Banks may pull out of finance sector charter

South African banks are considering pulling out of the Financial Sector Charter, City Press can reveal.

Discussions to this effect are taking place through the Banking Association of South Africa.

City Press has reliably learned from an industry source, privy to the discussions but not directly involved, that the intention to leave the charter was communicated to Finance Minister Pravin Gordhan at or around the time of the banking summit, held in August in Rosebank, Johannesburg.

The banks are said to be drafting an alternative blueprint for transformation that they are due to present to the minister.

For any alternative to be acceptable the banks will have to commit to doing more in areas such as skills development, employment equity and preferential procurement than they are committed to doing under the current charter.

The threatened walkout by the banks appears to be over a disagreement with social partners, most notably labour and NGOs, over ownership targets.

This disagreement has effectively rendered the charter paralysed, with no yearly report filed to the Financial Sector Charter Council since 2008.

Civil society wants the black ownership targets of financial services raised from the current level of 10% to 15% by 2014. But the industry frequently argues that international banking regulations mitigate against this.

This is because in banking ownership shareholding above 10% confers a status known as shareholder of reference.

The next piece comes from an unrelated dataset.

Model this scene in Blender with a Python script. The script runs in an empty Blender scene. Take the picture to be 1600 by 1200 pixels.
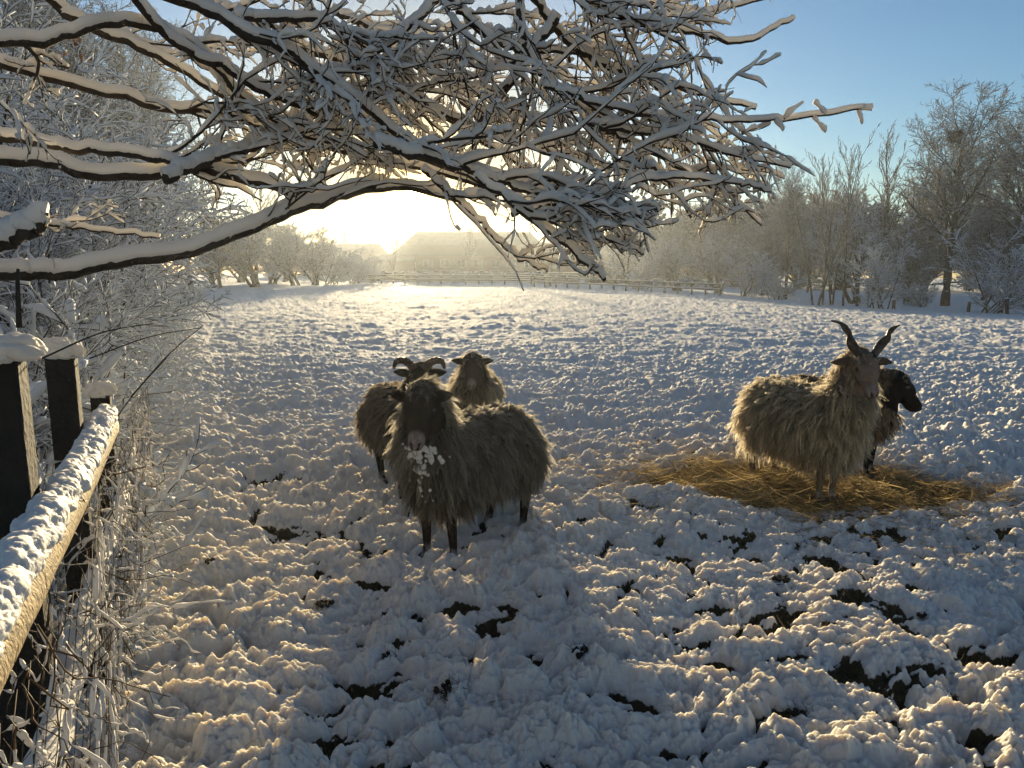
import bpy, bmesh, math, random
import numpy as np
from mathutils import Vector, Matrix

# ------------------------------------------------------------------ camera, world, sun
sc = bpy.context.scene
col = sc.collection
FPX = 1155.0
PITCH = math.radians(8.86)
CAMZ = 1.5
SUN_AZ = math.radians(-7.4)
SUN_EL = math.radians(5.2)
cam_d = bpy.data.cameras.new('camera')
cam = bpy.data.objects.new('camera', cam_d)
col.objects.link(cam)
cam.location = (0, 0, CAMZ)
cam.rotation_euler = (math.radians(90) - PITCH, 0, 0)
cam_d.sensor_width = 36.0
cam_d.lens = 36.0 * FPX / 1600.0
cam_d.clip_start = 0.02
cam_d.clip_end = 3000
sc.camera = cam

SUNV = Vector((math.sin(SUN_AZ) * math.cos(SUN_EL), math.cos(SUN_AZ) * math.cos(SUN_EL), math.sin(SUN_EL)))
w = bpy.data.worlds.new('World')
sc.world = w
w.use_nodes = True
nt = w.node_tree
nt.nodes.clear()
sky = nt.nodes.new('ShaderNodeTexSky')
sky.sky_type = 'NISHITA'
sky.sun_disc = False
sky.sun_elevation = SUN_EL
sky.sun_rotation = SUN_AZ
sky.altitude = 50
sky.air_density = 1.0
sky.dust_density = 0.15
sky.ozone_density = 4.0
bg = nt.nodes.new('ShaderNodeBackground')
bg.inputs['Strength'].default_value = 0.078
wo = nt.nodes.new('ShaderNodeOutputWorld')
# the sun's own aureole in the sky (a round glow about the sun's direction)
tc = nt.nodes.new('ShaderNodeTexCoord')
dt = nt.nodes.new('ShaderNodeVectorMath'); dt.operation = 'DOT_PRODUCT'
dt.inputs[1].default_value = SUNV
nt.links.new(tc.outputs['Generated'], dt.inputs[0])
def wmath(op, a, b=None):
    m = nt.nodes.new('ShaderNodeMath'); m.operation = op
    for k, v in enumerate((a, b)):
        if v is None: continue
        if isinstance(v, (int, float)): m.inputs[k].default_value = v
        else: nt.links.new(v, m.inputs[k])
    return m.outputs[0]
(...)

This means that in the event that a bank needs to be recapitalised, as happened to some American and European banks during the financial crisis, a shareholder of reference has to contribute according to their shareholding.

Thus if, say, Standard Bank were to go to the wall and required a R1 billion bailout, the Industrial Commercial Bank of China, as a 20% shareholder, would have to stump up R200 million.

A 15% shareholder would need R150 million, the kind of sum that empowerment partners – who often have to borrow to finance their deals in the first place – would struggle to raise. Smaller shareholders do not face such obligations.

But labour has refused to budge on the matter, first staging its own walkout from the charter in 2008.

It argues that the financial crisis showed that government bears the ultimate cost of a bailout. It further argues that the probability of a bailout being needed is low.

Banks have publicly committed to helping drive the charter to be gazetted as an empowerment code, in line with legislation that came into effect after the charter was adopted.

Cas Coovadia, managing director of the Banking Association, declined to respond to the claim that the banks are contemplating a pull-out, noting instead that “the Banking Association has been critically involved in negotiations at the Financial Sector Charter Council for numerous years.

This demonstrates our commitment to transformation in the industry and its role in broader socioeconomic transformation.”

Coovadia added that “all constituencies represented on the Council are engaging with each other to resolve outstanding issues in our commitment to getting a sector code gazetted”.

He said it would be inappropriate to comment publicly on continuing discussions, before adding, “we have not withdrawn from the negotiations”.

Standard Bank chief executive Sim Tshabalala, speaking on behalf of the bank and not the association, said: “It is not accurate that we are pulling out of the charter.”

He said negotiating parties “may inevitably find themselves in circumstances where they agree to disagree on matters of principle”, but pointed out he had no knowledge of such disagreements.

Banking Association chairperson and Investec chief executive Stephen Koseff did not respond to queries as he was said to be in Australia.

FirstRand spokesperson Sam Moss declined to comment and referred all queries to the association. Absa and Nedbank had not responded to queries by late Thursday.

The Financial Sector Charter was adopted in 2004 as the financial service industry’s contribution to social transformation.
It commits the industry to meeting a range of transformation targets, some of which, like broadening access to financial services, are uniquely applicable to the financial services.

One of the charter’s earliest outcomes was the Mzansi account, offered by all major banks and the Post Office to low-income earners. Banks frequently point out, as Coovadia did during the summit, that when the charter was in force they met most of their targeted spending requirements.

These include R42 billion in affordable housing, R5 billion for SMME funding and R15 billion for empowerment funding.
But the last charter report showed banks were struggling in areas such as employment equity.

The bank industry argues that some targets have been rendered irrelevant by technology.

These include the need to have a financial services access point within a 20km radius.

This so people can check balances on their cellphones and walk to a local retailer to withdraw from the till, thus eliminating the need for banks to build bricks-and-mortar branches.